Miejsce 1. - Honduras
Liczba zabójstw na 100 tys. mieszkańców: 90,4.
Skala przemocy w Hondurasie jest tak duża, że kraj ten deklasuje wszystkie inne państwa w niechlubnym rankingu na podstawie wskaźników zabójstw. Liczba tego typu zbrodni na 100 tys. mieszkańców jest tam niemal dwa razy większa niż w Wenezueli. Honduras długo zresztą "pracował" na swoją pozycję wśród najniebezpieczniejszych państw. Od wielu lat wskaźnik zabójstw przekracza tam alarmujące poziomy, ale od 2007 r. liczby te szybują.
Cały obszar Ameryki Środkowej jest szczególnie zagrożony, z powodu działających tam gangów narkotykowych.

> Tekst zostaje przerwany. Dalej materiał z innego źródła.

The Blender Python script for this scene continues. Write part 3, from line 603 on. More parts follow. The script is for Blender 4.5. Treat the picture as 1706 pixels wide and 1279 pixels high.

Przez region przechodzi przemytniczy szlak do USA. Aktywne na terenie Hondurasu są m.in. potężne i bezwzględne kartele z Meksyku, ale także szereg innych, mniejszych grup przestępczych.
Obecnym prezydentem kraju jest Juan Hernandez, który podczas kampanii wyborczej pod koniec ubiegłego roku obiecywał, że rozprawi się z przemocą za pomocą wojska. Czy te obietnice będą miały pokrycie, pokażą przyszłe raporty UNODC.
Na zdjęciu: członkowie ekipy ekspertów medycyny sądowej zabierają ciało rzekomego członka gangu, zabitego podczas strzelaniny w Tegucigalpa; listopad 2013 r.